Retour dans le passé

Dans le document qu’il a déposé le 13 octobre dernier, le juge Alain Turcotte s’appuie notamment sur l’historique syndical de l’UQAM pour démontrer que les doyens n’auraient jamais dû être représentés par le SPUQ. En effet, une décision du Tribunal du travail stipulait en 1971 que le Syndicat des professeurs représentait «tous les professeurs à plein temps et à mi-temps à l’exception de ceux rémunérés sur une base horaire et forfaitaire et des doyens». Ce libellé, selon l’article 212 du jugement, «n’a pas été consigné correctement dans le dossier d’accréditation du SPUQ». Par conséquent, le fait que les doyens soient représentés par le syndicat est une erreur qui persiste depuis 39 ans. Pour le troisième vice-président du syndicat, Jean-Marie Lafortune, le juge va bien plus loin que la direction le souhaitait. «On comprend son empressement à corriger les erreurs historiques, explique-t-il. Le juge erre, juridiquement parlant, puisqu’il assoit sa décision sur une ambiguïté.» En effet, selon Jean-Marie Lafortune, le poste de doyen avant la formation des facultés en 1998 correspondait à un poste de vice-recteur. Depuis 1998, les tâches de doyens et de vice-recteurs sont clairement séparées. À son avis, cette confusion offre la possibilité de contester la décision. «Le juge a voulu corriger une situation qui n’était pas l’objet de la requête. Son jugement est hors de propos.» Le SPUQ demandera une révision du jugement à la CRT. Si la demande est acceptée, trois commissaires se pencheront sur la décision du juge Alain Turcotte. La cause pourrait être entendue en janvier 2011. Si elle est refusée, le SPUQ pourrait porter la cause devant la Cour supérieure du Québec. 

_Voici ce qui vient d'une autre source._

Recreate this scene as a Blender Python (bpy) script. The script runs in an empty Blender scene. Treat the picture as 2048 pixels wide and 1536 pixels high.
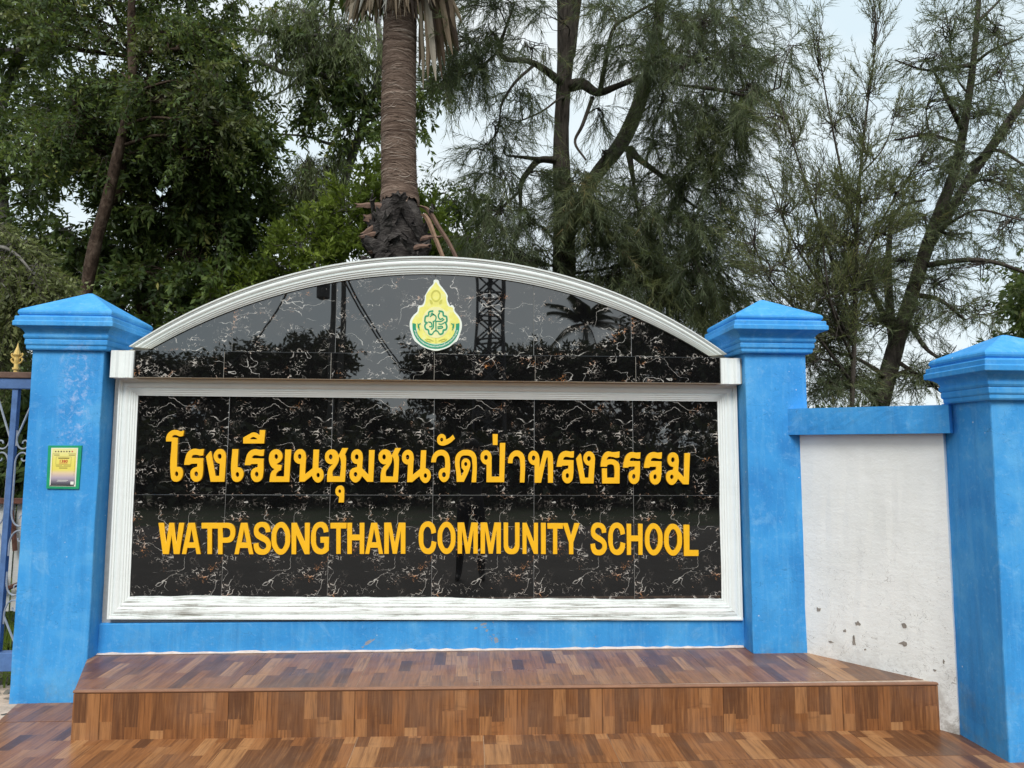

En plus de l’appel du jugement, le Syndicat des professeurs place ses espoirs dans l’arbitrage d’un grief qu’il a déposé à la suite de la dissolution du Comité d’étude sur les doyens. Ce grief stipule que l’Université a agi illégalement en mettant un terme à ses travaux. Une décision en faveur du syndicat pourrait obliger l’UQAM à tout reprendre à zéro. Après avoir rencontré les deux parties en octobre, l’arbitre doit entendre les plaidoyers des avocats au début de l’année 2011. Le SPUQ va aussi de l’avant avec la tenue de deux plénières durant lesquelles les professeurs débattront des rôles, responsabilités et pouvoirs des doyens. Par la suite, une Assemblée générale se tiendra le 13 décembre afin que les membres se prononcent clairement sur la question.